À droite : Yuzuke aura travaillé toute sa vie sur le chantier naval d’Onomichi, ville portuaire située au bord de la mer intérieure de Seto, au Japon.

À gauche : Né dans un village de pêcheurs près de Fortaleza, au Brésil, Nonato transporte ses casiers à écrevisses, qui ont remplacé les homards d’antan.

À droite : Sur l’île de Sulawesi (Indonésie), Sary et Nifah vendent des noix de coco aux touristes qui souhaitent se désaltérer.

À gauche : Dans un petit village au Rwanda, Casim tient une échoppe où il vend toutes sortes de choses, y compris des valises, qui font rêver de voyages que l’on ne fait pas.
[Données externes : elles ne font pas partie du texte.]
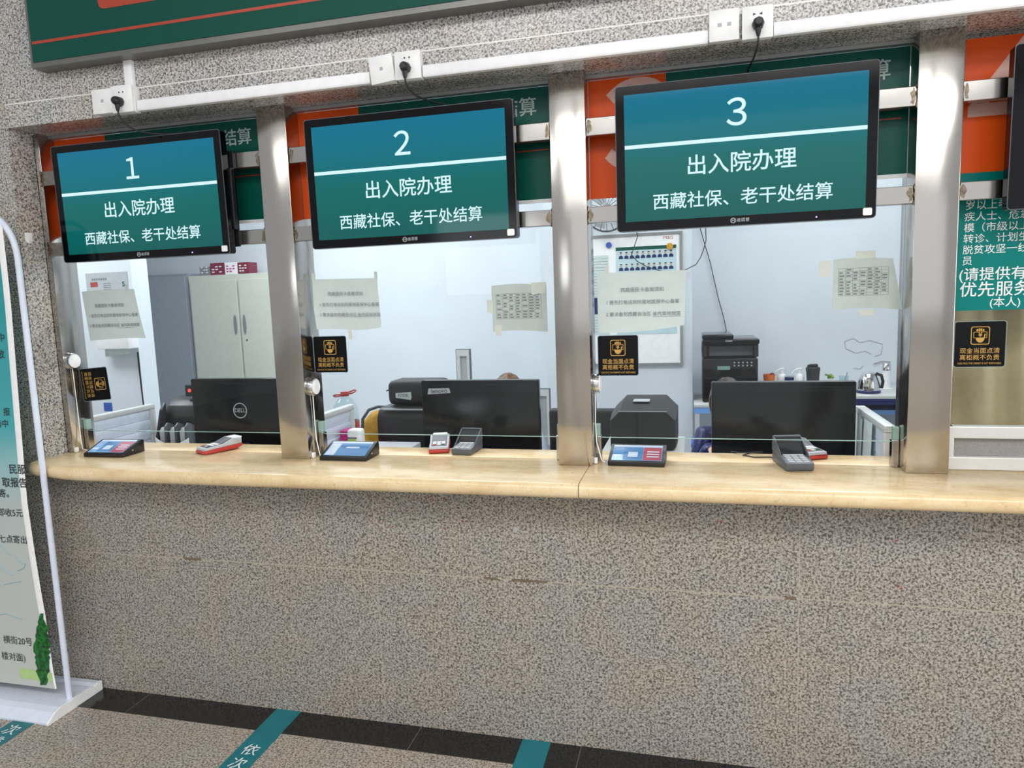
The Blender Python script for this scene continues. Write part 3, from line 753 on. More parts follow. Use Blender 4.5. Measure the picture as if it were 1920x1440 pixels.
def table_notice(cx, cz, wd, ht, label, shear, bits):
    e = thing('paper_form', label, 'notice', (cx, GY-0.001, cz-ht/2), group='yellowed printed forms on the glass')
    y = GY-0.001
    corn = [(cx-wd/2, cz+ht/2), (cx+wd/2-shear, cz+ht/2), (cx+wd/2, cz-ht/2), (cx-wd/2, cz-ht/2)]
    k = MB(); k.sheet(paper_sheet(corn, y, lambda u, v: (0, 0.004*math.sin(4*u), 0))); k.build('sheet', 'paper_yel', e, 40)
    k = MB(); rows, cols = 9, 7
    x0, x1 = cx-wd*0.42, cx+wd*0.40-shear*0.7; z1, z0 = cz+ht*0.32, cz-ht*0.22
    for r in range(rows+1):
        z = z0+(z1-z0)*r/rows; k.box(x0, x1, y-0.0009, y-0.0005, z-0.0004, z+0.0004)
    for c in range(cols+1):
        x = x0+(x1-x0)*c/cols; k.box(x-0.0004, x+0.0004, y-0.0009, y-0.0005, z0, z1)
    for r in range(rows):
        for c in range(cols):
            if random.random() < .8:
                z = z0+(z1-z0)*(r+.5)/rows; x = x0+(x1-x0)*(c+.12)/cols; ww = (x1-x0)/cols*random.uniform(.4, .75)
                k.box(x, x+ww, y-0.0009, y-0.0005, z-0.0022, z+0.0022)
    k.build('printed_table', 'grey_ink', e)
    for (px, pz, a, c) in bits:
        k = MB(); k.prism([(px-a/2, pz-c/2), (px+a/2, pz-c/2+random.uniform(-.004, .004)), (px+a/2+random.uniform(-.003, .003), pz+c/2), (px-a/2, pz+c/2)], 'y', y-0.0012, y-0.0002); k.build('tape', 'tape_clear', e)
table_notice(1.030, 1.482, 0.195, 0.160, 'faded printed form with torn tape on window 2, beside the pillar', 0.0, [(0.925, 1.492, 0.022, 0.044), (0.952, 1.408, 0.022, 0.036), (1.10, 1.548, 0.050, 0.040)])
table_notice(2.130, 1.522, 0.197, 0.155, 'faded printed form with slanted right edge on window 3', 0.030, [(2.008, 1.572, 0.034, 0.050), (2.122, 1.610, 0.056, 0.024), (2.130, 1.434, 0.046, 0.016)])

# teal notice on window 4
e = thing('teal_notice', 'teal notice of white Chinese text on window 4, right of the widest pillar', 'notice', (2.62, GY-0.002, 1.432))
k = MB(); k.box(2.372, 2.86, GY-0.0025, GY-0.0005, 1.432, 1.84); k.build('panel', 'teal_vinyl', e)
for j, s in enumerate(['岁以上老年人', '疾人士、危急重症', '模（市级以上）、', '转诊、计划生育特', '脱贫攻坚一线干部', '员']):
    text(s, 0.0285, (2.386-0.0005*j, GY-0.0031, 1.737-0.0320*j), 'white_print', e, align='LEFT', bold=0.003)
text('(请提供有效', 0.041, (2.376, GY-0.0031, 1.536), 'white_print', e, align='LEFT', bold=0.006)
text('优先服务', 0.047, (2.380, GY-0.0031, 1.491), 'white_print', e, align='LEFT', bold=0.007)
text('(本人)', 0.031, (2.460, GY-0.0031, 1.453), 'white_print', e, align='LEFT', bold=0.005)

# ------------------------------------------------------------------ banner stand
e = thing('banner_stand', 'white metal banner stand with a teal and grey printed banner, left of the counter', 'banner stand', (-1.25, -0.13, 0))
k = MB(); prof = [(-0.262, 0.0), (-0.262, 0.006), (-0.225, 0.030), (-0.20, 0.036), (-0.06, 0.036), (-0.045, 0.028), (-0.030, 0.036), (-0.010, 0.036), (-0.010, 0.0)]
k.prism(prof, 'x', -1.85, -0.728); k.build('base', 'powder', e)
k = MB(); k.prism([(a-0.002 if a < -.2 else a, c+0.002 if c > 0.01 else c) for a, c in prof], 'x', -0.7278, -0.719); k.build('end_cap', 'white_plastic', e)
pts = [(-0.745, -0.140, 0.034), (-0.745, -0.140, 0.9), (-0.745, -0.140, 1.717)]
for j in range(1, 9):
    a = j*PI/16; pts.append((-0.745-0.12*(1-math.cos(a)), -0.140, 1.717+0.167*math.sin(a)))
pts.append((-1.285, -0.140, 1.894)); mir = [(-2.57-p[0], p[1], p[2]) for p in pts[::-1]]
k = MB(); k.tube(pts+mir[1:], 0.0108, 14); k.build('frame_tube', 'powder', e, 60)
# banner cloth: edge bows inwards along its height
EDGE = [(0.04, -0.838), (0.062, -0.844), (0.245, -0.863), (0.42, -0.876), (0.593, -0.885), (0.807, -0.892), (1.05, -0.881), (1.303, -0.869), (1.582, -0.855), (1.738, -0.853), (1.86, -0.853)]
EDGE = [(1.5164+(z-1.5164)*0.9777, 1.6068+(x-1.6068)*0.9777) for z, x in EDGE]
def edge_x(z):
    for (za, xa_), (zb_, xb_) in zip(EDGE, EDGE[1:]):
        if z <= zb_: return xa_+(xb_-xa_)*(z-za)/(zb_-za)
    return EDGE[-1][1]
YB = -0.152
def cloth(z0, z1, hemmed):
    g = []
    for i in range(13):
        z = z0+(z1-z0)*i/12; xe = edge_x(z)-0.0135
        g.append([(xe+(-1.735-xe)*t, YB, z) for t in (0, .25, .5, .75, 1)])
    return g
def banner_mat():
    m, N, L, B = new_mat('printed_banner')
    g = N.new('ShaderNodeNewGeometry'); sx = N.new('ShaderNodeSeparateXYZ'); L.new(g.outputs['Position'], sx.inputs[0])
    n = N.new('ShaderNodeTexNoise'); n.inputs['Scale'].default_value = 3; L.new(g.outputs['Position'], n.inputs['Vector'])
    a = mth(N, L, 'MULTIPLY_ADD', n.outputs['Fac'], 0.25, -0.12); z = mth(N, L, 'ADD', sx.outputs['Z'], a)
    z = mth(N, L, 'DIVIDE', z, 1.9)
    rp = N.new('ShaderNodeValToRGB'); el = rp.color_ramp.elements
    el[0].position = 0.1; el[0].color = rgb(200, 202, 196); el[1].position = 0.80; el[1].color = rgb(38, 150, 156)
    for p_, c in ((0.42, rgb(186, 194, 192)), (0.50, rgb(150, 192, 196)), (0.58, rgb(70, 168, 174))):
        x = el.new(p_); x.color = c
    L.new(z, rp.inputs[0]); L.new(rp.outputs[0], B.inputs['Base Color']); B.inputs['Roughness'].default_value = 0.45
    return m
M['banner'] = banner_mat()
k = MB(); k.sheet(cloth(0.074, 1.85, True), 0.001); ban = k.build('banner', 'banner', e)
k = MB(); g = []
for i in range(25):
    z = 0.074+(1.85-0.074)*i/24; xe = edge_x(z); wdt = 0.024 if z > 0.35 else 0.024*max(0.2, z/0.35)
    g.append([(xe-0.0135, YB-0.0004, z), (xe-0.0135+wdt*0.5, YB-0.001, z), (xe-0.0135+wdt, YB+0.003, z)])
k.sheet(g, 0.001); k.build('white_hem', 'white_plastic', ban, 60)
for (s, px, py, sz, m_, bo) in [('民服', 33, 881, 0.040, 'black_print', .012), ('取报告', 28, 906, 0.040, 'black_print', .012), ('寄。', 12, 926, 0.036, 'black_print', .006),
                            ('即收5元', 20, 962, 0.034, 'black_print', .004), ('七点寄出', 25, 1012, 0.034, 'black_print', .004),
                            ('横街20号', 34, 1202, 0.036, 'black_print', 0), ('楼对面)', 26, 1232, 0.036, 'black_print', 0),
                            ('报', 13, 773, 0.032, 'black_print', .006), ('务中', 4, 795, 0.032, 'black_print', .006), ('中', 3, 634, 0.034, 'black_print', .004), ('放', 2, 665, 0.036, 'black_print', .004)]:
    p = at(px, py, YB); text(s, sz, (p.x, YB-0.0018, p.z), m_, ban, bold=bo)
# printed cypress, green hill patch and pale map lines at the banner foot
def flat_poly(pts_px, name, m_, dy=0.0016):
    q = [at(px, py, YB) for px, py in pts_px]; k = MB(); k.prism([(v.x, v.z) for v in q], 'y', YB-dy, YB-dy+0.0005); k.build(name, m_, ban)
flat_poly([(36, 1252), (72, 1258), (98, 1262), (100, 1278), (40, 1272)], 'green_patch', 'palegreen', 0.0014)
L_, R_ = [], []
for j in range(27):
    t = j/26; py = 1150+t*134; hw = 15*math.sin(PI*min(1, t*0.93+0.005))**0.75
    L_.append((80-hw+random.uniform(-3.5, 2)+2*t, py)); R_.append((79+hw*0.85+random.uniform(-2, 3.5)+4*t, py))
flat_poly(L_+R_[::-1], 'cypress_print', 'tree', 0.0020)
for line_ in ([(0, 1020), (8, 1028), (14, 1036), (22, 1040)], [(0, 1060), (6, 1066), (16, 1074), (24, 1078)], [(8, 1096), (24, 1092), (40, 1090)], [(30, 1040), (36, 1052), (44, 1056)], [(34, 1070), (46, 1064), (48, 1056)], [(0, 1152), (14, 1150), (26, 1156), (42, 1160)]):
    k = MB(); k.tube([(at(a, c, YB).x, YB-0.0014, at(a, c, YB).z) for a, c in line_], 0.0013, 5); k.build('map_line', 'printblue', ban)


# ------------------------------------------------------------------ tapes on the floor
def floor_tape(x0, x1, y0, y1, label, chars):
    e = thing('floor_tape', label, 'floor tape', ((x0+x1)/2, y1, 0.0004), group='teal queue tapes on the floor')
    k = MB(); k.box(x0, x1, y0, y1, 0.0006, 0.0013); k.build('strip', 'floor_tape', e)
    for s, y in chars: text(s, 0.062, ((x0+x1)/2, y, 0.0017), 'white_print', e, rot=(0, 0, 0))
floor_tape(0.072, 0.176, -2.2, 0.0, 'teal floor tape with white characters, in the middle of the floor', [('依', -0.245), ('次', -0.318), ('排', -0.39)])
floor_tape(1.033, 1.132, -2.2, 0.0, 'blank end of a teal floor tape under the pillar between screens 2 and 3', [])
floor_tape(-0.885, -0.785, -2.2, -0.262, 'teal floor tape running out from under the banner stand', [('次', -0.315), ('排', -0.385)])

# ------------------------------------------------------------------ tablets on the counter
def tablet(cx, cy, rz, label, rose):
    e = thing('counter_tablet', label, 'tablet', (cx, cy, ZC+0.0006), rz, group='wedge tablets on the counter')
    wd, dp, ht, fh = 0.186, 0.116, 0.052, 0.014
    k = MB(); k.prism([(-dp/2, 0), (-dp/2, fh), (dp/2-0.012, ht), (dp/2, ht-0.004), (dp/2, 0)], 'x', -wd/2, wd/2, 0.002); k.build('body', 'black', e, 35, world=False)
    a = math.atan2(ht-fh, dp-0.012); ln = math.hypot(ht-fh, dp-0.012)
    Tm = Matrix.Translation((0, -dp/2, fh)) @ Matrix.Rotation(a, 4, 'X')
    def plate(u0, u1, v0, v1, h, name, m_, par):
        k = MB(); k.box(u0, u1, v0, v1, h-0.0006, h, mtx=Tm); return k.build(name, m_, par, world=False)
    s = plate(-wd/2+0.011, wd/2-0.011, 0.010, ln-0.008, 0.0007, 'display', 'tab_screen', e)
    plate(-wd/2+0.011, wd/2-0.011, ln-0.018, ln-0.008, 0.0010, 'title_bar', 'tab_white', s)
    if rose:
        plate(-0.046, 0.018, 0.014, ln-0.022, 0.0010, 'picture_block', 'tab_blue', s)
        plate(-0.030, 0.002, 0.030, 0.060, 0.0013, 'house_shape', 'tab_white', s)
        plate(0.020, wd/2-0.013, 0.012, ln-0.022, 0.0010, 'rose_block', 'tab_red', s)
        for v in (0.030, 0.045, 0.06): plate(0.032, 0.072, v, v+0.006, 0.0013, 'text_bar', 'tab_white', s)
        plate(-0.078, -0.052, 0.030, 0.044, 0.0010, 'text_bar', 'tab_white', s)
    else:
        plate(-0.036, 0.078, 0.012, ln-0.022, 0.0010, 'picture_block', 'tab_blue', s)
        plate(-0.078, -0.042, 0.012, ln-0.022, 0.0010, 'side_block', 'tab_white', s)
        plate(-0.012, 0.040, 0.058, 0.068, 0.0013, 'text_bar', 'tab_white', s)
    k = MB(); k.box(wd/2-0.0008, wd/2+0.0006, -0.012, -0.004, 0.016, 0.020); k.build('port', 'lightgrey', e, world=False)
tablet(-0.645, 0.098, 0.03, 'black wedge tablet with a rose block on screen, below window 1', True)
tablet(0.374, 0.134, 0.01, 'black wedge tablet with an all blue screen, below window 2', False)
tablet(1.428, 0.155, -0.03, 'black wedge tablet with a rose block on screen, below window 3', True)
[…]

À droite : Gale, de l’ethnie Hamer, en Éthiopie, transporte de l’eau. La denrée est si rare dans la Vallée de l’Omo au sud du pays, qu’il faut être armé.

Note

La série How much you can carry ?, commencée en Éthiopie en 2012, s’est étendue aux quatre continents, avec une dizaine de pays représentés aujourd’hui (Bolivie, Brésil, Indonésie, Japon, Népal, Rwanda…) dans une soixantaine de photographies.